Entries with scene source code
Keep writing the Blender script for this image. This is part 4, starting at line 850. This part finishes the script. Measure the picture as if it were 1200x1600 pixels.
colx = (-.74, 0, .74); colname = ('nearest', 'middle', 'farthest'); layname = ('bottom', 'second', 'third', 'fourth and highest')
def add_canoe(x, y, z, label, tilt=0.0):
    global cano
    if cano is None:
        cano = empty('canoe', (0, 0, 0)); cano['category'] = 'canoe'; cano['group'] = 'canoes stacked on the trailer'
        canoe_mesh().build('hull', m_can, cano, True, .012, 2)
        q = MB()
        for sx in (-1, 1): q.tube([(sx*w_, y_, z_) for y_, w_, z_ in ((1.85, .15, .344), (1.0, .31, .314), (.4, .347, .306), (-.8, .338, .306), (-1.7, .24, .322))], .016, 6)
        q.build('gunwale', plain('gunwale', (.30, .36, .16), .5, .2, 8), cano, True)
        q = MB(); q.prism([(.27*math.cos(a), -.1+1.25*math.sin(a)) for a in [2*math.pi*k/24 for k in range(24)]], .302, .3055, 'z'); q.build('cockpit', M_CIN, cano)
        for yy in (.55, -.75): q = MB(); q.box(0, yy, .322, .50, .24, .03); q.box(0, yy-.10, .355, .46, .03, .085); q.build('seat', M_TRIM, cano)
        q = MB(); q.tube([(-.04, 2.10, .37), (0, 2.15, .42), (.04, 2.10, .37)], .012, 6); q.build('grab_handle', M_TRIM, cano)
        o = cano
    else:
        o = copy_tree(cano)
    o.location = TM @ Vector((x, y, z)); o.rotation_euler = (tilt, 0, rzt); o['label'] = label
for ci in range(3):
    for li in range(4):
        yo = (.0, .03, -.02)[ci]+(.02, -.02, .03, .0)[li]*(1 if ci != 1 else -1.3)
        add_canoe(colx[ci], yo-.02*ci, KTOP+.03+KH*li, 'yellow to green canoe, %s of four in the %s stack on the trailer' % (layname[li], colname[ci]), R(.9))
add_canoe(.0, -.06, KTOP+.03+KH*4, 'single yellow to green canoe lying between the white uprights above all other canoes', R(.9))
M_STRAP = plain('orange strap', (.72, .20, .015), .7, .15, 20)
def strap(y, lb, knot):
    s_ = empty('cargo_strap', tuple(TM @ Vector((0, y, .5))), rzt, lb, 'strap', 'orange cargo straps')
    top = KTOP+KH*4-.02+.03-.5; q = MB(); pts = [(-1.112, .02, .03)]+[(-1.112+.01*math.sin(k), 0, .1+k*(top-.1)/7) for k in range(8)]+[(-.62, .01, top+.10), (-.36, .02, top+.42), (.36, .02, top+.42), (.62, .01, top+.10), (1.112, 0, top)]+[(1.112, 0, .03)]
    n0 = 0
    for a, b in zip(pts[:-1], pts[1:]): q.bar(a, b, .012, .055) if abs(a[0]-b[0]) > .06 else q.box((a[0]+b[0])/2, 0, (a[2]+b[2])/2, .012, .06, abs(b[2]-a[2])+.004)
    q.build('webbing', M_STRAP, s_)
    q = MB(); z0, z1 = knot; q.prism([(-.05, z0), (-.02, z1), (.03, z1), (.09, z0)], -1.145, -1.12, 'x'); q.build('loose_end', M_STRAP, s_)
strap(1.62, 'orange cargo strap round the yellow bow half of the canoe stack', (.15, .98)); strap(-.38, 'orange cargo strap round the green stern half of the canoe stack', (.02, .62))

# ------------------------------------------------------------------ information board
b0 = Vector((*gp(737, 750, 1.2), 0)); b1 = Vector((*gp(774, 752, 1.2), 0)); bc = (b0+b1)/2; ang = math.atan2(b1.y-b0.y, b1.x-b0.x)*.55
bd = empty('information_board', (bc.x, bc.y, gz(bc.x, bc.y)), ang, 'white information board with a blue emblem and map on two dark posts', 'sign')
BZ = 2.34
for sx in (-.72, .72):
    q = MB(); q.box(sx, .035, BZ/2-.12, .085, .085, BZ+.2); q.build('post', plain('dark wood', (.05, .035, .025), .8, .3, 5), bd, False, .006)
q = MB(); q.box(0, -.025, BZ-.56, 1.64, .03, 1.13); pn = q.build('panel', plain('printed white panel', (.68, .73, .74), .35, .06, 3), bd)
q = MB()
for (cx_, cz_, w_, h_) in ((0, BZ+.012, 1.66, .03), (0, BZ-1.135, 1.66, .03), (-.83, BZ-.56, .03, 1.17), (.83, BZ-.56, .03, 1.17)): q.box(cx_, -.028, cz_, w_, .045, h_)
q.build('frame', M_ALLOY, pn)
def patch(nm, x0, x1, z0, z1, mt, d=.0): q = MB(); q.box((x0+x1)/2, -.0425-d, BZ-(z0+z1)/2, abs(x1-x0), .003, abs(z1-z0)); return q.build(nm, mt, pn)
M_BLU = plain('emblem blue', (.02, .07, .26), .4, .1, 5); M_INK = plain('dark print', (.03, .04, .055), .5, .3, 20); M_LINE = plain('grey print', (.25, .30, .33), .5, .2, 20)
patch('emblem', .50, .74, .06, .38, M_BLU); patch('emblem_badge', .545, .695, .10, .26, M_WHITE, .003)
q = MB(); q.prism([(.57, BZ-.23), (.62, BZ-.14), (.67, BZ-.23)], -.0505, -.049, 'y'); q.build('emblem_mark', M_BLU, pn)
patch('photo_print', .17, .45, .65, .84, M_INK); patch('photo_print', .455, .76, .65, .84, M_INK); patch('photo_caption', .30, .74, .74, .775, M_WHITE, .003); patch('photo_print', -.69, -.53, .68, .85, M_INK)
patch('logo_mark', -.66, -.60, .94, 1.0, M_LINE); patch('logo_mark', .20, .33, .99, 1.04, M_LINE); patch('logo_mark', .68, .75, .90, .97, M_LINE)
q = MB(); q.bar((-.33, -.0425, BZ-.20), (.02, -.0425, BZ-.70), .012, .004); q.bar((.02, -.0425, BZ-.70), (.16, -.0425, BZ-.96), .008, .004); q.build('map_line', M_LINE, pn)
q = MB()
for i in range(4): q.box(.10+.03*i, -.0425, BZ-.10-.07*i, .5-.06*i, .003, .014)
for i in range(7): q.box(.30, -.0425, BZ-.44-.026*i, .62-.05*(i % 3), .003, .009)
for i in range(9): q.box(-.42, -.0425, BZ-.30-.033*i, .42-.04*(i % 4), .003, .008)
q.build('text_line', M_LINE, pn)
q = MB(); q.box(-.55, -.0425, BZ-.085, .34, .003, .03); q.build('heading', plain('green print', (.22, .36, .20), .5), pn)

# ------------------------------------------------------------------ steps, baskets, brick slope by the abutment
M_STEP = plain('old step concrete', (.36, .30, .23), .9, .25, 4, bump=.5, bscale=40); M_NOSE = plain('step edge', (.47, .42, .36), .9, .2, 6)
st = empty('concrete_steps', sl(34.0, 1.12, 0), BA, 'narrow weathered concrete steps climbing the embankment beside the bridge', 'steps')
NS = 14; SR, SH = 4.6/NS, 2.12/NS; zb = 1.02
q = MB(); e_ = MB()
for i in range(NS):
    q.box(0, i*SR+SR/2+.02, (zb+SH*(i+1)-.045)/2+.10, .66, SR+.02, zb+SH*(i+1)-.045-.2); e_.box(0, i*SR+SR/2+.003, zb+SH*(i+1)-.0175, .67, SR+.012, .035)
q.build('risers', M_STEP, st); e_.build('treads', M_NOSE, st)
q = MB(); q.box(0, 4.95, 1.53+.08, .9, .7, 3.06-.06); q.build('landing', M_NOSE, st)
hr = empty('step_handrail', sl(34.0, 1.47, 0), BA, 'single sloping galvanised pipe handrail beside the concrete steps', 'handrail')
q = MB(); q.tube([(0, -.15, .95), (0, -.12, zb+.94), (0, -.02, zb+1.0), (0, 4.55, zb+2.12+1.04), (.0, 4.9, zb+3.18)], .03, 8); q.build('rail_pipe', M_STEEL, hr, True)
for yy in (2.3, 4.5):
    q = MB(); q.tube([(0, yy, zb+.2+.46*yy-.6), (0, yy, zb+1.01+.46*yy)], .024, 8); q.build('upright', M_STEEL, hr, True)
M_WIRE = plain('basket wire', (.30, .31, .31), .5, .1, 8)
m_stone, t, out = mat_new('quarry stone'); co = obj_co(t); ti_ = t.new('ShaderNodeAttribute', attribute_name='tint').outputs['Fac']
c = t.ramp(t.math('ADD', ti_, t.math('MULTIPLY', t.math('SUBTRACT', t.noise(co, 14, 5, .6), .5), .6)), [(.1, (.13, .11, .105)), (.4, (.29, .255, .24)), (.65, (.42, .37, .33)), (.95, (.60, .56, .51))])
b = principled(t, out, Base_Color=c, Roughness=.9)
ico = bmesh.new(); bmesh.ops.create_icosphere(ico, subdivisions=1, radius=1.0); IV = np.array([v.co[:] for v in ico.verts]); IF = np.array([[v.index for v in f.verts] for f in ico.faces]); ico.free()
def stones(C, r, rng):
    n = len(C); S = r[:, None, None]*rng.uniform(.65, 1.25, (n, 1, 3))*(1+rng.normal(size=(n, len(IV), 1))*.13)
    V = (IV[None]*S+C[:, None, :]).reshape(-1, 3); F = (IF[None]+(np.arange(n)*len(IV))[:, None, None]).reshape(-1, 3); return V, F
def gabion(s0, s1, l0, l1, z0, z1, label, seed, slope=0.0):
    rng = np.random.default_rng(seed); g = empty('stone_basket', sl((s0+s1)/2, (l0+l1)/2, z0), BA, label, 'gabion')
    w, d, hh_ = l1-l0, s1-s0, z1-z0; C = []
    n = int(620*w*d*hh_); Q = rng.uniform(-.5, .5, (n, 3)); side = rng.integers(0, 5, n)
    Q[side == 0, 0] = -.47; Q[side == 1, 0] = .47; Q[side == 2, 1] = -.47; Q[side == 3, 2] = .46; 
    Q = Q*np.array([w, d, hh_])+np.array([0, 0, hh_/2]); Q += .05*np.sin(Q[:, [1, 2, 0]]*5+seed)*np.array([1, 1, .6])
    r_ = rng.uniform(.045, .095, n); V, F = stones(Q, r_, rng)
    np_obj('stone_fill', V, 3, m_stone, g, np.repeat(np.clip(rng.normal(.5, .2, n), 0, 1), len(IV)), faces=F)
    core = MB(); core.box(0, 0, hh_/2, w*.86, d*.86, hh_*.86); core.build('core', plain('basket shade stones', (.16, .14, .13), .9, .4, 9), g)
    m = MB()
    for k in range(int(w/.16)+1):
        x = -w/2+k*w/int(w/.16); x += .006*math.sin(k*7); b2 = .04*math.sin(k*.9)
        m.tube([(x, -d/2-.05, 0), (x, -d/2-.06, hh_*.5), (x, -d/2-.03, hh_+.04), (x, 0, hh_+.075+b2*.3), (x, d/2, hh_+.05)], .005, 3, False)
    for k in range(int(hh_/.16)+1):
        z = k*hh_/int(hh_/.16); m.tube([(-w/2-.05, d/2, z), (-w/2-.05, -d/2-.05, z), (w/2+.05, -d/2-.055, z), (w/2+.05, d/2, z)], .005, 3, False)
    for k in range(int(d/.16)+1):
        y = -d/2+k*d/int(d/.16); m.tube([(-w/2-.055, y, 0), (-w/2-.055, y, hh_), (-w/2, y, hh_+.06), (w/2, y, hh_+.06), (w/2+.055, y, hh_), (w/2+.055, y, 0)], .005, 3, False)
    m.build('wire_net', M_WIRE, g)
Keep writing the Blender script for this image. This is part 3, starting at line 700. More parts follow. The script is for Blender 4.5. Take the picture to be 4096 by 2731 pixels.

## Goal
From the material above, copy each line that includes the word "starting".

## Output for this exercise
Keep writing the Blender script for this image. This is part 4, starting at line 850. This part finishes the script. Measure the picture as if it were 1200x1600 pixels.
Keep writing the Blender script for this image. This is part 3, starting at line 700. More parts follow. The script is for Blender 4.5. Take the picture to be 4096 by 2731 pixels.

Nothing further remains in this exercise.